A 45 minute car journey offered the prospect of giving the first disc a hear and it was with delicate care that it was taken from the box and put into the CD player. Pressing the “play” button brought memories of the delight there had been in buying records at the time when the East Street Band were enjoying their early success, not that I had discovered them in days as a fifteen year old.

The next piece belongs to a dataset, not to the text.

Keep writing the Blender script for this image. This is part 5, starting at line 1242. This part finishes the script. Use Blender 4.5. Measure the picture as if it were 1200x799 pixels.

The buying of a record was no casual decision, money was tight and selections were not to be rushed. In the days when Boot’s was more diverse, and John Menzies was on the high street, together with the omnipresent W.H. Smith and the independent record shop or two a town might sustain, there might have been three, four or five shops to be browsed before a firm decision could be considered. Albums were generally out of the question, an outlay of three or four pounds was impossible, when one had only two fifty pence pieces. A 7″ single could be had for fifty pence or less, but buying the right one took time.
Looking back at the effort and looking at some of the truly dismal records I bought, it is hard to imagine what thoughts had gone through my head in those hours spent going through record store shelves. “Did I really buy that?” I ask myself, “Or was it someone else’s single that somehow get muddled with mine?” The evidence tends to be irrefutable, having devised a monogram from my initials in precocious teenage years, I wrote it on the sleeve or the label of every record I bought; the bad records were undeniably my own choice.
But there must have been the moment when the record was taken from its sleeve and played for the first time. How many times was it played? How many times in a row did I listen to the same three minutes of music (for, apart from Don McClean’s “American Pie” which fills both sides, who listened to the B side of a record that was not listed as a double-A side?)
Oddly, despite remembering the purchases, there is no recall whatsoever of playing for the first time the dozens of singles on which I spent fifty pence pieces; perhaps the memories are repressed in order not to feel embarrassment. Had I spent three or four pounds on a live recording of the East Street Band in 1975, I might have avoided wasting much time and money.